As ADE’s, como o próprio nome indica são áreas especiais da cidade que merecem uma atenção diferenciada em razão de seus atributos que a tornaram especiais. Os fóruns das ADE’s foram criados exatamente para permitir a troca entre a administração municipal e os moradores/ usuários desses locais, em uma perspectiva democrática e participativa. Vejo, com tristeza, que seu funcionamento depende do governo de plantão porque para alguns deles, a participação atrapalha, como se a cidade fosse deles e não dos cidadãos. No caso da Pampulha, o FADE seria essencial pois é uma região onde surgem muitos conflitos entre sua vocação de cultura, turismo e lazer e as moradias.
- Como você vê o papel do Comitê Gestor do Conjunto Moderno da Pampulha?
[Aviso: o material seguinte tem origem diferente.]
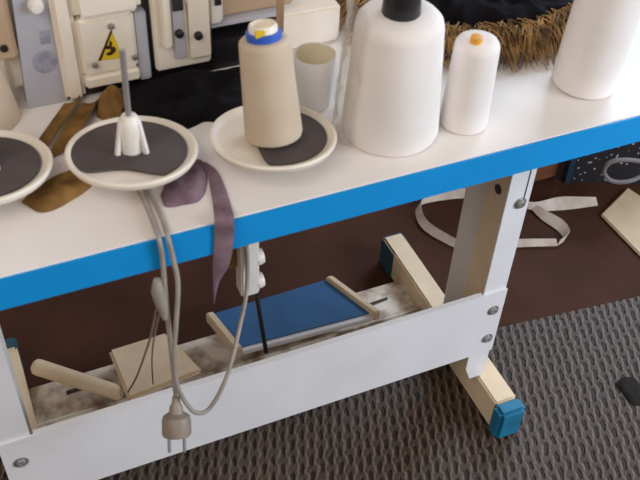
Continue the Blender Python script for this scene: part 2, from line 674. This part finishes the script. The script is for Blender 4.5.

O Comitê Gestor é uma exigência de todo conjunto urbano considerado patrimônio mundial. A UNESCO entende, a meu ver acertadamente, que a participação popular legitima o reconhecimento como bem cultural, afinal o patrimônio não é algo para si próprio, mas para as pessoas. O comitê gestor tem uma função de monitoramento do bem que é imprescindível à sua sobrevivência saudável. No caso das Pampulha, ele integra todos os agentes municipais, estaduais e federais que têm atuação ali. Ali estão secretarias municipais que cuidam do lixo, do meio-ambiente, do trânsito, do turismo, da cultura, dentre outros, órgãos estaduais como a Copasa, o Iepha e federais como o IPHAN. Mas há também uma participação importante da população que se representa através de associações de bairro, clubes e outros segmentos populares. Vejo que o Comitê Gestor é um excelente fórum de soluções integradas e negociadas para a região.